By Juan Montoya
At one time, the Andres Cueto Building was a bustling center of commerce.
Historical documents say it was a fine example of late 19th Century South Texas commercial architecture.
The marker outside further states that "this building was constructed in 1893 to house the expanding grocery and mercantile, retail and wholesale business of Don Andres Cueto (1862-1927), a native of Spain.
"La Nueva Libertad," as the business was known, included a retail store, storerooms, a carriage house, and domed brick bakery ovens. Prominent features of the building include its corbelled brick cornice and parapet.
Today, however, it houses no commercially active tenants. Instead, it has been taken over by the City of Brownsville and Hizzoner Da Mayor Tony Martinez now occupies the most prominent office there. Down the hallway, the director and staff of the freeloader organization known as United Brownsville with no accountability to anyone in elected office occupies the other spaces.
The Lord of the Manor of United Brownsville is none other than IBC President Fred Rusteberg, who alighted from Mount Sinai, tablets in hand and announced that:
"United Brownsville will focus on a set of strategies and actions that will make sure the Brownsville Borderplex and the Brownsville area we imagined together is built to last, built to last for our children, our children's children. When we agreed to lead Imagine Brownsville, it was never meant to be a plan that would sit on the shelf when it was completed.
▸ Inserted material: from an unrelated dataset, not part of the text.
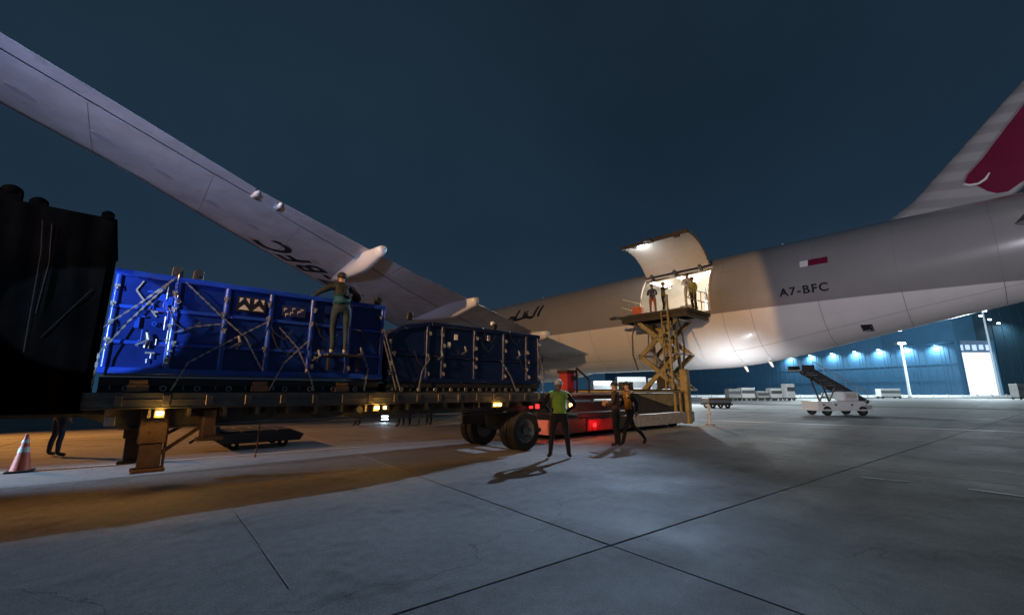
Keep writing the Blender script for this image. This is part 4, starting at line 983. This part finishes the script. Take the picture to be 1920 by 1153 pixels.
    if vest:
        vb = MB(); cp = {}
        b.bm.normal_update()
        for i in torso:
            f = b.bm.faces[i]
            if f.calc_center_median().z > zmax * k: continue
            vs = []
            for q in f.verts:
                if q.index not in cp or True:
                    if q not in cp: cp[q] = vb.bm.verts.new(q.co + q.normal * .014)
                vs.append(cp[q])
            nf_ = vb.bm.faces.new(vs); zc = f.calc_center_median().z / k
            nf_.material_index = 1 if (1.08 < zc < 1.13 or (zc > 1.22 and .09 < abs(f.calc_center_median().x) / k < .13)) and stripe else 0
            nf_.smooth = True
        for q in vb.bm.verts:
            if q.co.z < 1.02 * k: q.co.z = .99 * k
        ng = bmesh.ops.solidify(vb.bm, geom=list(vb.bm.faces), thickness=.008)
    bo_ = None
    me = bpy.data.meshes.new('body'); b.bm.to_mesh(me); b.bm.free()
    for m_ in mats_: me.materials.append(m_)
    bo_ = bpy.data.objects.new('body', me); C.objects.link(bo_); bo_.parent = root
    if vest:
        vo = vb.build('vest', [vest, stripe or vest], root, smooth='full')
    # hair or cap
    cb = MB(); cc = hp(0, -.012, .062); rr = (.098 * k, .112 * k, .098 * k); rows = []
    for j in range(7):
        ph = R(-20) + (math.pi / 2 - R(-20)) * j / 6
        rows.append([(cc.x + rr[0] * math.cos(ph) * math.cos(a), cc.y + rr[1] * math.cos(ph) * math.sin(a) - (.02 * k if j == 0 else 0), cc.z + rr[2] * math.sin(ph) + (.035 * k * max(0, math.sin(a)) if j == 0 else 0)) for a in [2 * math.pi * q / 14 for q in range(14)]])
    cb.grid(rows, closed=True, caps=True)
    if cap: cb.prism([(cc.x - .07 * k, cc.y + .09 * k, cc.z + .005), (cc.x + .07 * k, cc.y + .09 * k, cc.z + .005), (cc.x + .05 * k, cc.y + .17 * k, cc.z - .005), (cc.x - .05 * k, cc.y + .17 * k, cc.z - .005)], (0, 0, .012))
    cb.build('cap' if cap else 'hair', cap or mat('dark_hair', (.012, .010, .009), .6), root, smooth=True)
    return root
M_DK = mat('dark_trousers_cloth', (.012, .012, .015), .85, var=.3, scale=9, bump=1.6)
M_DKB = mat('dark_jacket_cloth', (.007, .0075, .009), .8, var=.3, scale=9, bump=1.6)
M_BRN = mat('brown_jacket_cloth', (.055, .030, .020), .85, var=.3, scale=9, bump=1.6)
M_NAVY = mat('navy_jacket_cloth', (.04, .05, .11), .8, var=.2, scale=9, bump=1.6)
M_HIV = mat('lime_vest_cloth', (.58, .88, .14), .7, var=.15, scale=9, bump=1.6)
M_ORV = mat('amber_vest_cloth', (.55, .27, .05), .7, var=.15, scale=9, bump=1.6)
M_OLV = mat('olive_vest_cloth', (.25, .24, .08), .75, var=.15, scale=9, bump=1.6)
M_YLV = mat('yellow_vest_cloth', (.52, .50, .08), .75, var=.15, scale=9, bump=1.6)
M_REFL = mat('reflective_band', (.62, .64, .62), .35, var=.1)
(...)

Plans demand action and that's what United Brownsville is about. We are excited to begin the implementation phase of the plan."
The good banker that he is, Rusteberg's financial institution has not contributed one thin dime to this project. Rather, the public is being led by the nose on its own nickel.
One of the people on the payroll is "board facilitator and communications director" Brian Godinez. Another is Mike Gonzalez, the former mayor of Kyle and a conservative Republican, who was handpicked by Rusteberg as the United Brownsville's director at $85,000 a year.
The lobbying firm of Patton Boggs LLP was paid $75,000 for three months of work. The work-product? A blustery, economic development-catch-all phrase document that lacks any type of codification or ordinance authority that future city commissions do not have to adhere to. In other words, a con.
Now remember, this is your money.
In fact, it's all of our money.
With an annual budget of $381,000, the The City of Brownsville pays $25,000 annually as does the PUB, the Port of Brownsville, the BISD, UTB/TSC, the BEDC, GBIC, etx.
Did you have anything to say about this?
Can you remove Rusteberg from the board, or for that matter Godinez or Gonzalez? Can you fire Patton Boggs LLP? If you have a gripe with any of them, who do you talk to?
You might have to make a pilgrimage to the Cueto Building to talk to Martinez if he's back from his jaunt to Colombia with the BEDC's Jason Hilts if he will give you the time of day.